16 de dezembro de 2005

O paraíso na terra

O limbo afinal não existe. Nem o inferno.
O novo papa esclarece que, afinal, não são lugares, mas estados. Por este caminho, qualquer dia ainda se atrevem a dizer que a contracepção não é pecado e que preservativo será beatificado.
Mas o papa não está a “ver”. O limbo e o inferno existem, sempre existiram: em Vila Mimosa, na Cova da Moura, nos espectáculos ambulantes de strippers, pelos Estados Unidos. Em lugares muito mais secretos, contudo ao nosso lado. É possível ir ao Inferno e ficar por lá ou, em alternativa, regressar. Poucos regressam.

Muitos inquilinos do inferno não gostam da sua casa, por isso inventam prazeres – carnais/mortais – adequados ao espaço/tempo que habitam.
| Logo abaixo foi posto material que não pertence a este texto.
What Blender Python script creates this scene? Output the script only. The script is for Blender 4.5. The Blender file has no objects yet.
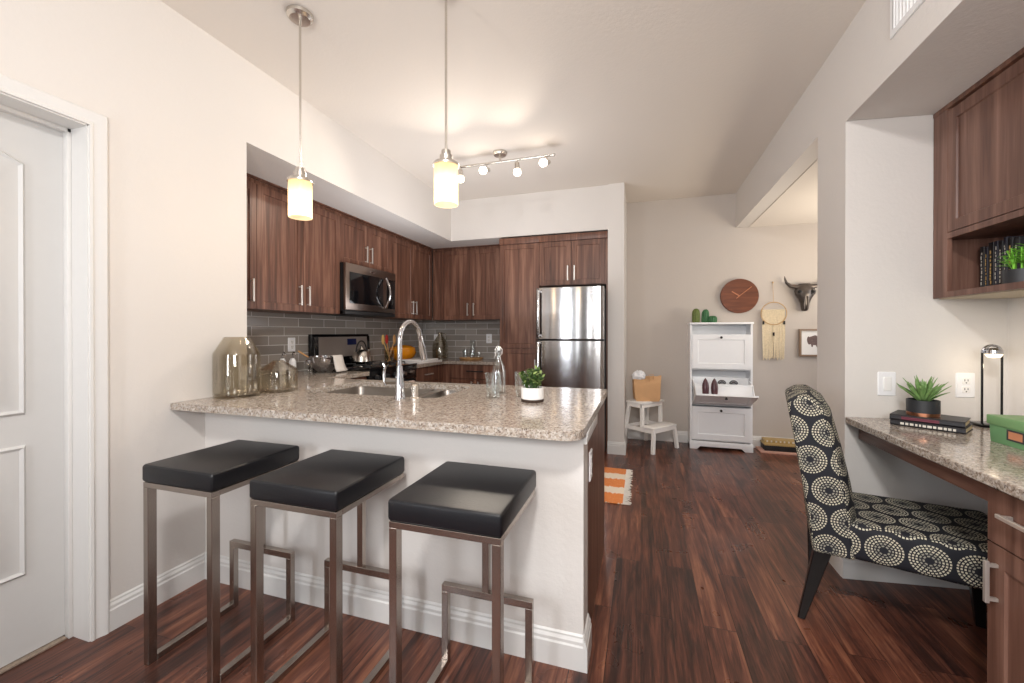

E vão respirando e sorrindo entre ilusões de orgasmos, snifs de coca, garrotes, muito álcool, muitos downers, muitos speeds. Alguns não querem sair do inferno. Aprendem a gostar dele. Gostar do inferno não o torna um lugar melhor.
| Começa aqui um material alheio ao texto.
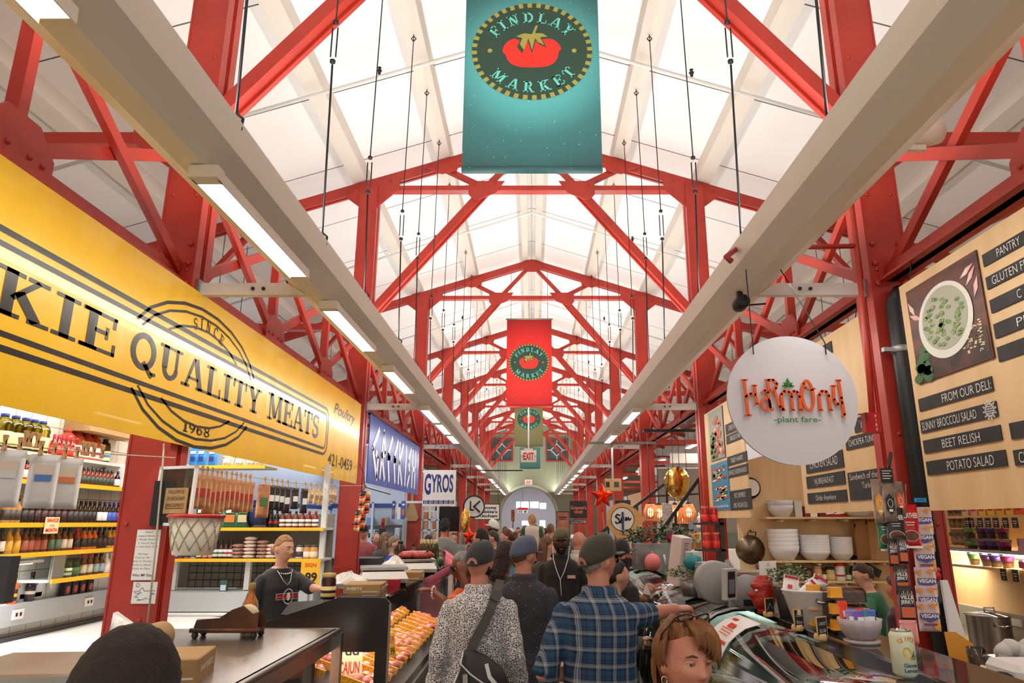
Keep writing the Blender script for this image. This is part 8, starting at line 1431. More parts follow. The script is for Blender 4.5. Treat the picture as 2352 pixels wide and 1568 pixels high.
 if hair:
  hl = lambda p, b: 1 if (b.z > (.062 if p.y > .45 else .062 - (.45 - p.y) * .12 if p.y > -.1 else -.005 - (-.1 - p.y) * .06) and not (abs(b.x) > .06 and -.03 < b.y < .03 and b.z < .02)) else 0
  if hair == 'short': shell(.008, hl, hmat, lump_=.35)
  elif hair == 'buzz': shell(.003, hl, hmat)
  elif hair == 'curly': shell(.026, hl, hmat, lump_=.9, nu=56, nv=40)
  elif hair == 'soft': shell(.024, hl, hmat, lump_=.12, nu=56, nv=40)
  elif hair == 'balding': shell(.02, lambda p, b: hl(p, b) if p.y < .25 else 0, hmat, lump_=.8, nu=56, nv=40)
  elif hair == 'under': shell(.004, lambda p, b: hl(p, b) if b.z < .05 else 0, hmat)
  elif hair in ('pony', 'bun', 'tied'):
   shell(.007, hl, hmat, lump_=.2); m = MB()
   if hair == 'pony': m.tube([V((0, -.095, .03)), V((0, -.14, .02)), V((.01, -.15, -.06)), V((.01, -.13, -.15)), V((.0, -.12, -.22))], [.02, .03, .034, .03, .012], hmat, 12)
   elif hair == 'bun': lump(m, (0, -.115, -.01), (.034, .034, .038), hmat, 4, 16, 12, .3)
   else: lump(m, (0, -.1, -.02), (.04, .03, .05), hmat, 4, 16, 12, .2)
   hb(m, 'hair_tail')
  elif hair == 'long':
   shell(.012, hl, hmat, lump_=.3); m = MB(); rg = []
   for z_, rx, ry, yo in ((.05, .082, .07, -.03), (-.02, .09, .07, -.04), (-.1, .095, .06, -.05), (-.2, .1, .045, -.06), (-.3, .08, .03, -.065)): rg.append([V((rx * math.cos(t) * (1 + .06 * math.sin(7 * t)), yo + ry * math.sin(t) - (.03 if math.sin(t) > 0 else 0), z_)) for t in (2 * math.pi * i / 28 for i in range(28))])
   m.loft(rg, hmat, True, True); hb(m, 'hair_length')
  elif hair == 'braids':
   shell(.02, hl, hmat, lump_=.5); rb_ = random.Random(3)
   m = MB()
   for i in range(34):
    a = -2.9 + 2.65 * i / 33; sx = math.cos(a); sy = math.sin(a); p0 = V((.02 * sx, .02 * sy, .118)); p1 = V((.085 * sx, .1 * sy, .05)); p2 = V((.098 * sx, .112 * sy, -.06)); p3 = V((.06 * sx + .02 * rb_.random(), -.1 + .02 * sy, -.17 - .05 * rb_.random())); pts = []
    for t in (q_ / 14 for q_ in range(15)):
     u_ = 1 - t; b = p0 * u_ ** 3 + p1 * 3 * t * u_ ** 2 + p2 * 3 * t * t * u_ + p3 * t ** 3; pts.append(b + V((.004 * math.sin(t * 40 + i), .004 * math.cos(t * 40), 0)))
    m.tube(pts, [.009 + .002 * (j % 2) for j in range(15)], hmat, 6)
   hb(m, 'braids')
  elif hair == 'bob':
   m = MB(); rb_ = random.Random(9)
   def bobf(p, q):
    b = headfn(1, 1, 0)(p, q); front = p.y > .3;
    hl_ = .078 - .55 * max(0, abs(b.x) - .028) - .9 * max(0, abs(b.x) - .062) if p.y > .05 else (.02 if p.y > -.25 else -.085); hl_ += (.0 if p.y < .05 else .01 * p.x)
    u = max(0, min(1, (b.z - hl_) / .016 + .5)); u = u * u * (3 - 2 * u); g = .014 + .003 * noise.noise(V((p.x * 14, p.y * 14, p.z * 2))); v = b * (.965 + u * (.035 + g / .1)); v.y -= .006 * u
    return v
   m.sph((0, 0, 0), 1, hmat, 72, 54, None, bobf); hb(m, 'hair'); m = MB()
   for i in range(210):                             # locks: fringe falling to one side and the sides
    a = R(-200 + 220 * i / 129) if i < 130 else R(14 + 152 * (i - 130) / 79); t0 = a + .3 * (rb_.random() - .5); sx, sy = math.cos(t0), math.sin(t0)
    if sy < .3: e = V((sx * .078, sy * .1 - .01, (-.085 if sy < -.32 else .004) - .025 * rb_.random())); mid = V((sx * .089, sy * .108 - .006, .01 if sy < -.32 else .05));
    else:
     if sx > .38 and sy > .3: continue
     e = V((sx * .08 - .014, sy * .098 + .012, .042 + .05 * sx - .02 * rb_.random())); mid = V((sx * .078 - .006, sy * .104 + .01, .088))
    st_ = V((sx * .02 + .012, sy * .03 - .0, .138)); pts = []
    for t in (q_ / 7 for q_ in range(8)): u_ = 1 - t; pts.append(st_ * u_ * u_ + (mid * 2 - (st_ + e) * .5) * 2 * t * u_ * .5 * 1.0 + mid * 0 + e * t * t + (mid * 2 - (st_ + e) * .5) * t * u_)
    m.tube(pts, [.004, .007, .0085, .0085, .008, .0065, .0045, .0015], hmat, 6)
   hb(m, 'hair_locks')
 # ---- cap
 if cap:
  m = MB(); rg = []; tl = -.3
  for j in range(9):
   a = math.pi / 2 * j / 8; ring = []
   for i in range(36):
    t = 2 * math.pi * i / 36; r_ = math.cos(a) ** .75; yy = math.sin(t) * .108 * r_ - .006; ring.append(V((math.cos(t) * .087 * r_, yy, .02 - tl * yy + .116 * math.sin(a) ** .9)))
   rg.append(ring)
  rg.insert(0, [p * .96 + V((0, 0, -.002)) for p in rg[0]]); m.loft(rg, cap, True, True); m.sph((0, -.006, .137), (.008, .008, .005), cap, 8, 6)
  CY = M.Rotation(-R(capyaw), 4, 'Z'); hb(m.xf(CY), 'cap'); m = MB(); b = []; tp = []
  for i in range(15): t = R(18 + 144 * i / 14); b.append((math.cos(t) * .088, math.sin(t) * .104))
  fr_ = [(x_ * .93, y_ + .068 * math.sin(R(180 * i / 14)) ** .7) for i, (x_, y_) in enumerate(b)]; zf = lambda x_, y_: .05 - .18 * (y_ - .06) - 4 * x_ * x_
  out = b + fr_[::-1]; m.loft([[V((x_, y_, zf(x_, y_) + .004)) for x_, y_ in out], [V((x_, y_, zf(x_, y_))) for x_, y_ in out]], cap, True, False); hb(m.xf(CY), 'brim')
  if open_back:
   m = MB(); f = Fr((0, -.113, .045), (-1, 0, 0), (0, .25, 1)); d = D2().poly([(.036 * math.cos(t), .04 * math.sin(t)) for t in (math.pi * i / 12 for i in range(13))], sk, 1); d.put(m, f, .002, lambda a, b_, q: V((-a, -math.sqrt(max(.108 ** 2 - (a * 1.2) ** 2, .0001)) - .0105 + .12 * b_ - q, -.01 + b_))); hb(m.xf(CY), 'cap_opening'); m = MB(); m.tube([V((.05 * math.sin(t) * 1.6, -.1165 * math.cos(t), -.012)) for t in (R(-28 + 7 * i) for i in range(9))], .008, cap, 6); hb(m.xf(CY), 'cap_strap')
 # ---- face
 if face:
  for s in (-1, 1):
   m = MB(); e = V((s * .032, .0785, .003)); m.sph(e - V((0, .004, 0)), (.0125, .0125, .0105), EYEW, 16, 12); hb(m, 'eye'); m = MB(); m.sph(e + V((s * 0 + .001, .0065, -.001)), (.0052, .0028, .0052), IRIS, 12, 8); hb(m, 'iris')
   m = MB(); m.tube([e + V((s * (t * .016), .0095 - .006 * t * t, .0058 - .004 * t * t)) for t in (-1, -.5, 0, .5, 1)], [.002, .0045, .0056, .0045, .002], sk, 8); hb(m, 'eyelid')
   m = MB(); m.tube([V((s * .014, .0955, .021)), V((s * .03, .0945, .026)), V((s * .048, .083, .021))], [.0025, .0036, .0015], BROWD if face == 2 else BROW, 8); hb(m, 'eyebrow')
  m = MB(); yl = .0975; m.tube([V((t * .022, yl - .011 * t * t, -.0625 - .003 * t * t - .001 * math.cos(t * 6))) for t in (-1, -.6, -.2, .2, .6, 1)], [.001, .0038, .0042, .0042, .0038, .001], LIPD if face == 2 else LIP, 8); m.tube([V((t * .019, yl - .009 * t * t, -.0715 + .003 * t * t)) for t in (-1, -.5, 0, .5, 1)], [.001, .0045, .0052, .0045, .001], LIPD if face == 2 else LIP, 8); hb(m, 'lips')
 if beard:
  lo = {'full': -.035, 'jaw': -.045}[beard[0]]; bm_ = beard[1]
  shell(.009 if beard[0] == 'jaw' else .016, lambda p, b: 1 if ((b.z < lo + .03 * max(0, abs(p.x) - .5) * 2) and p.y > -.35 and not (abs(b.x) < .024 and b.z > -.078 and p.y > 0 and b.z < -.055)) or (abs(b.x) > .055 and b.z < .0 and -.15 < p.y < .35) else 0, bm_, 'beard', .3, 48, 40)
 if glasses:
  up, mt_, tilt, shade = glasses; m = MB(); c0 = V((0, .104, .006)) if not up else V((0, .078, .132))
  for s in (-1, 1):
   pts = []
   for i in range(21): t = 2 * math.pi * i / 20; a, b = s * .034 + .026 * math.cos(t) * (1 + .0), .021 * math.sin(t); pts.append(c0 + (V((a, -.25 * abs(a), b)) if not up else V((a, -.3 * abs(a) + b * .8, b * .55))))
   m.tube(pts, .0024, mt_, 6, False)
  m.tube([c0 + V((-.01, .0, .004)), c0 + V((.01, .0, .004))], .0022, mt_, 6)
  for s in (-1, 1): m.tube([c0 + V((s * .06, -.016, .002)), (V((s * .078, .03, .005)) if not up else V((s * .088, .02, .085))), (V((s * .08, -.03, .0)) if not up else V((s * .09, -.02, .005)))], .003 if up else .0018, mt_, 6)
  hb(m, 'glasses'); m = MB()
  for s in (-1, 1): m.sph(c0 + (V((s * .034, -.009, 0)) if not up else V((s * .034, -.01, 0))), (.024, .0015, .02) if not up else (.024, .016, .012), SGL if not shade else cm((60, 54, 48), .15), 14, 8)
  hb(m, 'lens')
 return dict(root=root, loc=loc, k=k, hb=hb, X=X, y=y, mx=M.Translation(V((X, y, z0))) @ mx, W2=W2)
def wl(X, y, yaw, p, z0=0): return M.Rotation(-R(yaw), 4, 'Z').inverted() @ (V(p) - V((X, y, z0)))
def reach(px, ytop, y, yaw, s, hand_w, bend=(0, 0, -.1), d=None, up=(0, 0, 1), curl=.35, k=1.0, elbow_w=None):
 """arm entry: wrist near the world point hand_w"""
 X = at(px, ytop, y).x; W_ = wl(X, y, yaw, hand_w); S0 = V((s * .185 * k, 0, 1.405 * k)); E = wl(X, y, yaw, elbow_w) if elbow_w is not None else S0.lerp(W_, .52) + V(bend); dl = (M.Rotation(-R(yaw), 4, 'Z').inverted() @ V(d)) if d is not None else (W_ - E); ul = M.Rotation(-R(yaw), 4, 'Z').inverted() @ V(up); return (E, W_, dl, ul, curl)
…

As pessoas como eu costumam queixar-se da vida: “é um inferno”, dizemos. Mas nunca descemos a esse lugar, sabemos só de ler nos jornais, de ver as fotografias, do cinema. Nós somos os que atingiram o céu, sabemos lá porquê! Mas já percebemos que até o céu precisa de obras de renovação e conservação. Alguém devia dizer ao papa que o céu, sendo melhorzinho que o inferno, não é nada perfeito. Mete água quando chove, o aquecimento não funciona bem e o ar condicionado está sempre avariado. No inferno as infra-estruturas são frequentemente muito melhores.
O céu e o inferno existirão sempre, para sempre, aqui, contíguos. Em nenhum lugar fora da Terra. Aqui. E a missão de quem os habita será sempre a mesma. Quem vive no céu deseja melhorá-lo, acreditando que isso diminuirá o âmago do inferno. Quem vive no inferno não quer nada, só acordar vivo. Alcançar diariamente os meios para satisfazer as suas diversas necessidades de prazer. Estar-se nas tintas para o céu que não lhes calhou. Ironizá-lo. Desmerecê-lo.

Se eu tivesse nascido no inferno ou lá tivesse ido parar, fazia como os infernícolas: batia todos os dias à porta do céu para aí despejar, com um sorriso cínico, baldes do lixo mais fedorento, e gozava na cara de quem me abrisse a porta.
Eu podia ter nascido no Inferno. Eu podia ter ido lá parar pelos meus próprios pés.